Około 11.20 za euro płacono 4,74 zł wobec 4,7450 zł na czwartkowym zamknięciu, dolara wyceniano zaś na 3,9310 zł w porównaniu do 3,93 zł w czwartek.
Odchylenie od parytetu wynosiło 2,2 proc. po słabej stronie, czyli tyle, co w czwartek wieczorem.
"Złoty się w tej chwili umocnił, ale na rynku nic szczególnego się nie dzieje. Sesja przebiega bardzo spokojnie, nie widać zbyt dużych zleceń" - powiedział PAP Rafał Uss, dealer walutowy Raiffesen Banku.
"Złoty się umocnił, ale rynek czeka na dane makroekonomiczne z USA. Wtedy tak na prawdę zacznie się gra" - powiedział PAP Marcin Bilbin, analityk Banku Handlowego.
Po południu w USA zostanie podana stopa bezrobocia w kwietniu oraz przedstawione będą dane o zapasach hurtowych w marcu.
"Od kilku dni widzimy popyt na złotego. Kreują go inwestorzy zagraniczni, którzy kupują polskie obligacje. Kwoty te nie są zbyt znaczne dla rynku obligacji, ale wystarczą, aby umocnić złotego" - dodał Bilbin.

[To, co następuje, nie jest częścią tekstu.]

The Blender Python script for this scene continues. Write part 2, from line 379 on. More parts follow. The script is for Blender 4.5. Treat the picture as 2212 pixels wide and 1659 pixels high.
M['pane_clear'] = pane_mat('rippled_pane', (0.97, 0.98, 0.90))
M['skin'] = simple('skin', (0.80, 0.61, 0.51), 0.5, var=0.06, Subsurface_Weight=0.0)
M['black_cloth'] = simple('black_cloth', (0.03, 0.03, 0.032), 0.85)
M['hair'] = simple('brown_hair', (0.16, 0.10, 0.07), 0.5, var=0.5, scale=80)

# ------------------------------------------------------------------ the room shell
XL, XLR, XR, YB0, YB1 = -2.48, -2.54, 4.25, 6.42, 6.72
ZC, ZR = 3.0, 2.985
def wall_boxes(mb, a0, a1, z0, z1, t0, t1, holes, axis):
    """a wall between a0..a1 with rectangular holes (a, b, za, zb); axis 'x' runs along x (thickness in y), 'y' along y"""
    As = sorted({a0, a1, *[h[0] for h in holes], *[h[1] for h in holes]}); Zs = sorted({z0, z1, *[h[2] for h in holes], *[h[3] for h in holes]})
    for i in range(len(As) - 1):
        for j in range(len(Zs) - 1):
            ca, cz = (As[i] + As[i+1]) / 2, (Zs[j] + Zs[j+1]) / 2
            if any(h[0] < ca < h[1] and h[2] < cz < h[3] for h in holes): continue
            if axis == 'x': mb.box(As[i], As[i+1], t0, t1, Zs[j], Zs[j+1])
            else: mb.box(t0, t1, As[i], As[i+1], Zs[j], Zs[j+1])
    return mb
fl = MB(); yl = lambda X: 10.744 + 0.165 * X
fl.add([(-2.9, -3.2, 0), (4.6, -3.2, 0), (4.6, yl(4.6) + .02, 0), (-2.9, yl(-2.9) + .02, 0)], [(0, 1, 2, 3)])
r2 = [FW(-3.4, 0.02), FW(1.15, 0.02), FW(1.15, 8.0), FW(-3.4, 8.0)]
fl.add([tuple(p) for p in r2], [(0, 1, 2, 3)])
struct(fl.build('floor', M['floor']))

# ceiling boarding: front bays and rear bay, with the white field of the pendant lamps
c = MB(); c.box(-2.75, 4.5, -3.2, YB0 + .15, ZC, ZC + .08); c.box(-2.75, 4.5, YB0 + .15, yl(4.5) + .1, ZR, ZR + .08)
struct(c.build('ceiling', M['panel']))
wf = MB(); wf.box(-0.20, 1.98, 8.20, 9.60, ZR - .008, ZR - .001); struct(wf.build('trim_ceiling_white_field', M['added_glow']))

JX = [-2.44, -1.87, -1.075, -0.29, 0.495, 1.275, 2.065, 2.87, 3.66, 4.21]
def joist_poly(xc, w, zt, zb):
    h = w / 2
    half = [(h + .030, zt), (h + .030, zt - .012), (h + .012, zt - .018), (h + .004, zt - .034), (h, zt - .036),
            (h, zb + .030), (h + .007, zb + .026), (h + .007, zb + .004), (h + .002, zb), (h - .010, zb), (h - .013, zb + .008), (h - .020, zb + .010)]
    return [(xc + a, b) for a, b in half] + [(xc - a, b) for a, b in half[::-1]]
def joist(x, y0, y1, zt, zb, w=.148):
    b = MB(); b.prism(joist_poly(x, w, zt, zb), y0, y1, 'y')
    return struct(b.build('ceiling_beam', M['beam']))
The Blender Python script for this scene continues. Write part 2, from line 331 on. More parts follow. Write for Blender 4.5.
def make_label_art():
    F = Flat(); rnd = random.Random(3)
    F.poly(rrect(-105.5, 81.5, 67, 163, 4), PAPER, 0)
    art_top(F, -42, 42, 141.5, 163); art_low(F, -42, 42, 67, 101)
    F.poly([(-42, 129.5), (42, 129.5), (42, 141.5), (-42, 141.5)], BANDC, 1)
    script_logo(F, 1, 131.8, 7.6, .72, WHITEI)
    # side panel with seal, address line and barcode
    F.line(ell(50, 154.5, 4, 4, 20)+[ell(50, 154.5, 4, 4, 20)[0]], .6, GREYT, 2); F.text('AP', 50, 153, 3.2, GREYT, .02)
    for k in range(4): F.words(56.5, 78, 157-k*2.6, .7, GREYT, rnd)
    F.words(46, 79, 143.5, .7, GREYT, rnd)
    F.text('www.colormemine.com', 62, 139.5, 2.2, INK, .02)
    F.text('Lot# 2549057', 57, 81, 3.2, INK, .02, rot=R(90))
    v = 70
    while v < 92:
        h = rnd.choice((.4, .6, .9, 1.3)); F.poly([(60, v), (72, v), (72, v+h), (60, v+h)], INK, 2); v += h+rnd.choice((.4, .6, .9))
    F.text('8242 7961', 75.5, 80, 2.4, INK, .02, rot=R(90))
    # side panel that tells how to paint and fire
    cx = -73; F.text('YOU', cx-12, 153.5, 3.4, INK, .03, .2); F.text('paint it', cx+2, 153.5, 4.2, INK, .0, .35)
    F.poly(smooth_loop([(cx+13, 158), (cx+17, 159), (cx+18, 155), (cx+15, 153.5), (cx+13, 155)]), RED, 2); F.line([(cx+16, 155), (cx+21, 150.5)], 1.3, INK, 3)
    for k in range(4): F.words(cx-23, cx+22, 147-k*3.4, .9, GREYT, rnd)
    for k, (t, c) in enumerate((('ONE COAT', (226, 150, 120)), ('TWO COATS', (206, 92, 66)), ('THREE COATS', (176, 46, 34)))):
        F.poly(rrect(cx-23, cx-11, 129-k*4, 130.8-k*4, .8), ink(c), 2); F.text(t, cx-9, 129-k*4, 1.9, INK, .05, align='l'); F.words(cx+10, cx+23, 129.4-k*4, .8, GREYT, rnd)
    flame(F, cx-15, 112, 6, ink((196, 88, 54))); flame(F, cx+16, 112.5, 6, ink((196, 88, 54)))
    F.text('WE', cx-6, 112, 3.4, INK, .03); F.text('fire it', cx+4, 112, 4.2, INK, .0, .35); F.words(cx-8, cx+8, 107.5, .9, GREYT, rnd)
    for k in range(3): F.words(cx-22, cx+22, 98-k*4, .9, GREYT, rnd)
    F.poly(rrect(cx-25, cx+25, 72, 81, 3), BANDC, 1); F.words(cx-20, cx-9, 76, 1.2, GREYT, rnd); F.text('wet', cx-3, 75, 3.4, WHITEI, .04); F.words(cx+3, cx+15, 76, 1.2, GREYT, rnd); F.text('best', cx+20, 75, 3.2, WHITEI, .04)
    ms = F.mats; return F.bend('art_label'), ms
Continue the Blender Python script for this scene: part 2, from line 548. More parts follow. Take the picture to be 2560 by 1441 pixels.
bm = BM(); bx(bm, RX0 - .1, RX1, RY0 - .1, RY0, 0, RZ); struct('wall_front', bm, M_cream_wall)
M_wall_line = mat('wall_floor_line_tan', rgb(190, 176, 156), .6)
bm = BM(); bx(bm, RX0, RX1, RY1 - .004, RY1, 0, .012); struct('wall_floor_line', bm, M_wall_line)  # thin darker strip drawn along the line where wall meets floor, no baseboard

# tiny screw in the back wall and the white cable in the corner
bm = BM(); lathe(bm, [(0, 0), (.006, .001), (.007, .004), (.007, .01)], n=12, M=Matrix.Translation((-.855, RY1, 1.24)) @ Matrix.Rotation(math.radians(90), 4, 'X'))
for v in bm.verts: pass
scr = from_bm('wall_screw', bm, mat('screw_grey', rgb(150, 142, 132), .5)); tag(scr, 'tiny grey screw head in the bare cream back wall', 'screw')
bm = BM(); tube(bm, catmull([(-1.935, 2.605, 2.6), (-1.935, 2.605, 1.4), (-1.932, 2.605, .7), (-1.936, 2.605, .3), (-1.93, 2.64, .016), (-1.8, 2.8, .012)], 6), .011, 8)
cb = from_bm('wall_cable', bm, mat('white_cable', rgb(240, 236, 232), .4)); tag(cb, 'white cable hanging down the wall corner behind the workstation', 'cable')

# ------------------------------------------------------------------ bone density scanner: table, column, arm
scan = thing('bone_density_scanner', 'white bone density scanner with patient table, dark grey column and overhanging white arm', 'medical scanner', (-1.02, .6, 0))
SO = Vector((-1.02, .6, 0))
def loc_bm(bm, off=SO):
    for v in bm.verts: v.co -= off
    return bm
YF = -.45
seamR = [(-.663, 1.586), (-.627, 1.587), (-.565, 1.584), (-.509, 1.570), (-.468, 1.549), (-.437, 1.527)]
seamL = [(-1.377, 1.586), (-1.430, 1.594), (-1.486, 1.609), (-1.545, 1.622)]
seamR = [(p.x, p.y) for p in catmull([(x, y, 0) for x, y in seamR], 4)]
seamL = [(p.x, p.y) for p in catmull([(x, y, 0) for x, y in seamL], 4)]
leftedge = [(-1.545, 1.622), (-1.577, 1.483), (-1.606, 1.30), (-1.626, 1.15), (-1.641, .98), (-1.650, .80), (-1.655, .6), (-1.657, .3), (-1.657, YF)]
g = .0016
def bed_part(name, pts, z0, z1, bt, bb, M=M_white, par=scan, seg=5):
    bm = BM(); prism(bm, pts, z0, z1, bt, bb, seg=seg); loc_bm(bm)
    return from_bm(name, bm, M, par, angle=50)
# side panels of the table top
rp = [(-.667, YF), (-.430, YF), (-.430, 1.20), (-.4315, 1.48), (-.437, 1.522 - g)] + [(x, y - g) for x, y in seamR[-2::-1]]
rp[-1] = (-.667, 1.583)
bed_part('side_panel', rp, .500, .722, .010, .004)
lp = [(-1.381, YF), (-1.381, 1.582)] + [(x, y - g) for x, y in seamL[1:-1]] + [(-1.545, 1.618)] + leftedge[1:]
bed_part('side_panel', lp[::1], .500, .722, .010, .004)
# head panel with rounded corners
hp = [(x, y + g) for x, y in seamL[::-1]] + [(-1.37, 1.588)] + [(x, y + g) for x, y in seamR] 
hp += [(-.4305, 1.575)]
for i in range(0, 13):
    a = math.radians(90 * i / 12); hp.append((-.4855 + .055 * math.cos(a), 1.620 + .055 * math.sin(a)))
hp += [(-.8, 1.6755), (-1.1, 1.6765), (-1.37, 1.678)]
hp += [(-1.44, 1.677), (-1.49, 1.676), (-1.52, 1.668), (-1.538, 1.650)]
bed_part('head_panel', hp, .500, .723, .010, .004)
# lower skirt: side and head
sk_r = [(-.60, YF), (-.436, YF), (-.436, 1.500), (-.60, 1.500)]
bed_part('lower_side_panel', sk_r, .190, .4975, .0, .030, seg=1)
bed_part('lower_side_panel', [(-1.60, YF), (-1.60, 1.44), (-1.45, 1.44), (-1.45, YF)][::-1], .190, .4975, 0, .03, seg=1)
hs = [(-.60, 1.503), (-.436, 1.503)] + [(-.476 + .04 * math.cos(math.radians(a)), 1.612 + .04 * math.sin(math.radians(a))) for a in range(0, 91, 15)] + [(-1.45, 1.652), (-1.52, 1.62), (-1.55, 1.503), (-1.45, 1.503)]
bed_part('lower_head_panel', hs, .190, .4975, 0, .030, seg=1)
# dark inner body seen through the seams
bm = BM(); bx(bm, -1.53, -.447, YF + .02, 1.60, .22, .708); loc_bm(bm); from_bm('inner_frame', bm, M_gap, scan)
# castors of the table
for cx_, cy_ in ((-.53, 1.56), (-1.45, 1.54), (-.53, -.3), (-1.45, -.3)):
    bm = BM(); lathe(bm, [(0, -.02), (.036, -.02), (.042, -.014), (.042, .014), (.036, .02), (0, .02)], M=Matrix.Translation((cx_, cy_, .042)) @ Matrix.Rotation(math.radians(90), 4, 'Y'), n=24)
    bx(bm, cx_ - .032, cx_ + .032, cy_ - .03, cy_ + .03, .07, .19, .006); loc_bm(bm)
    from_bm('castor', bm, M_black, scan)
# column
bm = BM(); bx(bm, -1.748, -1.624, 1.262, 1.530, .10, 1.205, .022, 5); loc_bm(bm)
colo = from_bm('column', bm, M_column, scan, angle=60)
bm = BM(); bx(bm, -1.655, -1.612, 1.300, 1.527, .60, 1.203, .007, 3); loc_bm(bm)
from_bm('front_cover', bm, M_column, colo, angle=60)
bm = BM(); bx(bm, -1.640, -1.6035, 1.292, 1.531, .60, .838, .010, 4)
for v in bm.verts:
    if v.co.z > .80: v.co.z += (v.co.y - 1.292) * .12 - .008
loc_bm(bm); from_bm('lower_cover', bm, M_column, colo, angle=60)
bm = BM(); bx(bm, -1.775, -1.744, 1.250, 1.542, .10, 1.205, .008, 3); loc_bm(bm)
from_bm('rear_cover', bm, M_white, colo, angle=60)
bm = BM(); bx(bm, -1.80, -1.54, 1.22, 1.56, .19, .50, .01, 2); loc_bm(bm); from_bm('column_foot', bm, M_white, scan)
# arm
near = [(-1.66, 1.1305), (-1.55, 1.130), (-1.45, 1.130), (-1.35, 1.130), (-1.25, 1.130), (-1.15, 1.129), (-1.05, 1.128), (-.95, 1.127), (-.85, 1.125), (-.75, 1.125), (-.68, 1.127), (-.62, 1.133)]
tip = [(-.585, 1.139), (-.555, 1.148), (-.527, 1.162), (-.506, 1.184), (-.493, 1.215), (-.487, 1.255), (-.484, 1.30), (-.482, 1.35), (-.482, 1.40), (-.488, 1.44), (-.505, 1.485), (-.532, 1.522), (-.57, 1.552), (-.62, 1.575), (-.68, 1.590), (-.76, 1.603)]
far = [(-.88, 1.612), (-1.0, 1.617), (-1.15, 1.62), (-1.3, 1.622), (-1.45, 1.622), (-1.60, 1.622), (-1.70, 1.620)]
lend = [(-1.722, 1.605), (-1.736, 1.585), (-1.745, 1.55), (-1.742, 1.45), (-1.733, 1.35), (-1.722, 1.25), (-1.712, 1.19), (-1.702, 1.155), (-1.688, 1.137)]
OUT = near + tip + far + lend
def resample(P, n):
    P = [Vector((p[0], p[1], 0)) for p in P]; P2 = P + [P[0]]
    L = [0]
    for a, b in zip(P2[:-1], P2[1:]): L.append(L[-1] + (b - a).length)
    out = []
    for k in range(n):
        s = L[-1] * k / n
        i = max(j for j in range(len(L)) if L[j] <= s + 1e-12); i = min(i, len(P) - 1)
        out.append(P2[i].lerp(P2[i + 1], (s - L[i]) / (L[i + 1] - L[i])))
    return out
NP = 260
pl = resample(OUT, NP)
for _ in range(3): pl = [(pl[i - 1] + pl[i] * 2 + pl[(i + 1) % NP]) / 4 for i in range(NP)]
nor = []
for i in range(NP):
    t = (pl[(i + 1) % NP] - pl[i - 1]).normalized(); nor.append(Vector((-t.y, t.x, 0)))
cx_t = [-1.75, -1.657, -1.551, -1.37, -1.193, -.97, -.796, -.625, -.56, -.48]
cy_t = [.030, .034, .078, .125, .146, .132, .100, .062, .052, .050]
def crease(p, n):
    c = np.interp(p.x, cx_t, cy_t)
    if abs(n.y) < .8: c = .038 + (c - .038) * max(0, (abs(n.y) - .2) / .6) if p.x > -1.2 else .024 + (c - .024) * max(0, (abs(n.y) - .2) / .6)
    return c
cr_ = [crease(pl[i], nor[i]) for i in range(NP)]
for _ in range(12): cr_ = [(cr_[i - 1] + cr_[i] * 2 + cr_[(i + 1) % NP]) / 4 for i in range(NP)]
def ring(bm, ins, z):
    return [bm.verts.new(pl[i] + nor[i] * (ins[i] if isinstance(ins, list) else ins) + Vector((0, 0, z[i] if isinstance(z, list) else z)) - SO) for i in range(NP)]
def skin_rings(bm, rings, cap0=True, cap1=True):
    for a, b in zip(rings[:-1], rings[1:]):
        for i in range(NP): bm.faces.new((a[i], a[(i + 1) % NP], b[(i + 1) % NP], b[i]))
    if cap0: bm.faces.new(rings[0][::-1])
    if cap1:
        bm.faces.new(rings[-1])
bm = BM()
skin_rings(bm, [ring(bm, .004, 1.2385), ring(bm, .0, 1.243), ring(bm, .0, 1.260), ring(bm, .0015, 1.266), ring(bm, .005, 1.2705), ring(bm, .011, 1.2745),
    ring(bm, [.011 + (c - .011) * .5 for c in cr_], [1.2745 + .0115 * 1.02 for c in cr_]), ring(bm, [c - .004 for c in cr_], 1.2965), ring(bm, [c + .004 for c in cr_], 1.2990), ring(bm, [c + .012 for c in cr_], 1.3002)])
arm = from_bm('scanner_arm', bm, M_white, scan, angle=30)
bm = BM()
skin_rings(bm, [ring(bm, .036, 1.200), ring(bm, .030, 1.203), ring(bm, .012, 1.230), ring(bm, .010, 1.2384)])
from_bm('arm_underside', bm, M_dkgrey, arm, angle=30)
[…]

Na piątkowym otwarciu złoty osłabił się do poziomu 2,4 proc. po słabej stronie parytetu. Uczestnicy rynku doszukiwali się przyczyn osłabienia złotego w czwartkowej decyzji agencji Fitch o obniżeniu ratingu polskiego długu w walucie krajowej do A z A plus.
Fitch obniżył też perspektywę ratingu dla długu nominowanego w walutach obcych do stabilnej z pozytywnej.
W piątek około 9.40 euro wyceniano na 4,7475 zł, a dolara na 3,9440 zł.